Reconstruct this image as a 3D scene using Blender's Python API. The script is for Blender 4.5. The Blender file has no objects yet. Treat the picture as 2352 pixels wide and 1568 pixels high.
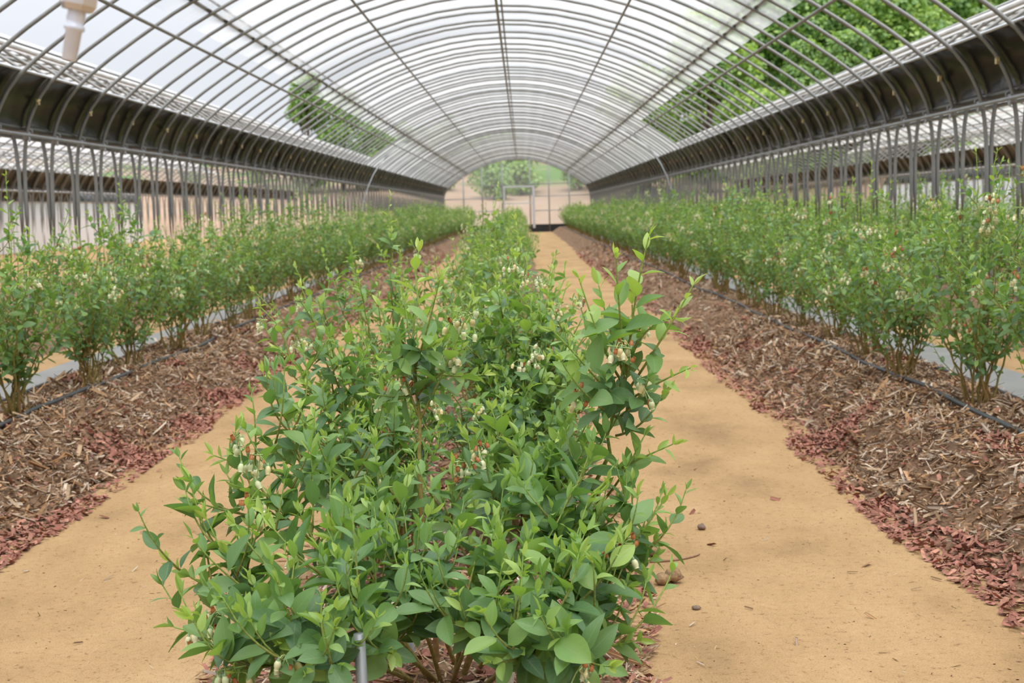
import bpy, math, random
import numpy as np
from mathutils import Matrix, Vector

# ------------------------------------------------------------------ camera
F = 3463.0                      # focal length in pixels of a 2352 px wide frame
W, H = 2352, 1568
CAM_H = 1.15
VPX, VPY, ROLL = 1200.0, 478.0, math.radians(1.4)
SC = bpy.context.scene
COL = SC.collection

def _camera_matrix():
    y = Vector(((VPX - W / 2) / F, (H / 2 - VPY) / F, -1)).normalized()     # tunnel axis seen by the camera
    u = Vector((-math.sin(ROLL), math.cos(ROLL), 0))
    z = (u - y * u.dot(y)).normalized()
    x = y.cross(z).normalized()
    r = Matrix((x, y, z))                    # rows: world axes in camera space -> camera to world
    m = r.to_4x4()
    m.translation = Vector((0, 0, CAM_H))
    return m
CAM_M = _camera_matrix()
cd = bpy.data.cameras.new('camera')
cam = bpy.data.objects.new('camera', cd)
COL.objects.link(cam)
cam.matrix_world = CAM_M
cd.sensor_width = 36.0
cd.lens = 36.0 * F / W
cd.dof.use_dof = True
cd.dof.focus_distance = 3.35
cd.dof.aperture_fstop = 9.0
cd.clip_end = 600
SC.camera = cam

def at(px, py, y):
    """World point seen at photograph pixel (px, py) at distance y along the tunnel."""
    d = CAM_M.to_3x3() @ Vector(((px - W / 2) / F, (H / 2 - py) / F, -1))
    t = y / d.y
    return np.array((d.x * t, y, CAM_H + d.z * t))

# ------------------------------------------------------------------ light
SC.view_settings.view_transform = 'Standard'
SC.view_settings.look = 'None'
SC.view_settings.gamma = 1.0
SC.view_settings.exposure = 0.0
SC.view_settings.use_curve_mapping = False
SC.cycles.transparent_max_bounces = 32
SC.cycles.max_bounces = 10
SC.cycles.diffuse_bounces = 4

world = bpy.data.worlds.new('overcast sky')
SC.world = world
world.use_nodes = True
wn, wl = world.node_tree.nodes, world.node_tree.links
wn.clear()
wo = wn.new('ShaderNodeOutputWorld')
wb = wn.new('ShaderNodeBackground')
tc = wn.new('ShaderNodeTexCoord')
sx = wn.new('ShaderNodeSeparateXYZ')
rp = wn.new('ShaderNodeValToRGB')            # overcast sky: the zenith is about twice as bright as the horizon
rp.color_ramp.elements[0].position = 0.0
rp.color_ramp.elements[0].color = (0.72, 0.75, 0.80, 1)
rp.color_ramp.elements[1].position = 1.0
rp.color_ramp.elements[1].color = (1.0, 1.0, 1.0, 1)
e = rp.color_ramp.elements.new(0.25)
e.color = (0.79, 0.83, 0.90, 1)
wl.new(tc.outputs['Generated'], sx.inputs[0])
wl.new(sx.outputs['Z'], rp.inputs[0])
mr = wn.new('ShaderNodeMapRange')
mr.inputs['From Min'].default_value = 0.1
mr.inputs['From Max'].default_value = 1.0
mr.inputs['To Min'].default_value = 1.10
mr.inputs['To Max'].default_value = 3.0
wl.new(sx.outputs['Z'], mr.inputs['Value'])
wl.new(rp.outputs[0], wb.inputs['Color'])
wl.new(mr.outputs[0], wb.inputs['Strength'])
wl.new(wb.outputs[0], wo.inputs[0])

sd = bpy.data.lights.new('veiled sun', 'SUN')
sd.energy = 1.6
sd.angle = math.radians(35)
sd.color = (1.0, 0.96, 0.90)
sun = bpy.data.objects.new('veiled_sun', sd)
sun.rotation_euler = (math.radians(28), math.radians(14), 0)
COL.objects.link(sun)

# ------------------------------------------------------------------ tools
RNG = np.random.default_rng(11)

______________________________

:: EXERCISE GOAL ::
With all pictures left out, please transcribe exactly the lines from the start of the material through the line with "SC.camera = cam".

:: IN RESPONSE ::
Reconstruct this image as a 3D scene using Blender's Python API. The script is for Blender 4.5. The Blender file has no objects yet. Treat the picture as 2352 pixels wide and 1568 pixels high.
import bpy, math, random
import numpy as np
from mathutils import Matrix, Vector

# ------------------------------------------------------------------ camera
F = 3463.0                      # focal length in pixels of a 2352 px wide frame
W, H = 2352, 1568
CAM_H = 1.15
VPX, VPY, ROLL = 1200.0, 478.0, math.radians(1.4)
SC = bpy.context.scene
COL = SC.collection

def _camera_matrix():
    y = Vector(((VPX - W / 2) / F, (H / 2 - VPY) / F, -1)).normalized()     # tunnel axis seen by the camera
    u = Vector((-math.sin(ROLL), math.cos(ROLL), 0))
    z = (u - y * u.dot(y)).normalized()
    x = y.cross(z).normalized()
    r = Matrix((x, y, z))                    # rows: world axes in camera space -> camera to world
    m = r.to_4x4()
    m.translation = Vector((0, 0, CAM_H))
    return m
CAM_M = _camera_matrix()
cd = bpy.data.cameras.new('camera')
cam = bpy.data.objects.new('camera', cd)
COL.objects.link(cam)
cam.matrix_world = CAM_M
cd.sensor_width = 36.0
cd.lens = 36.0 * F / W
cd.dof.use_dof = True
cd.dof.focus_distance = 3.35
cd.dof.aperture_fstop = 9.0
cd.clip_end = 600
SC.camera = cam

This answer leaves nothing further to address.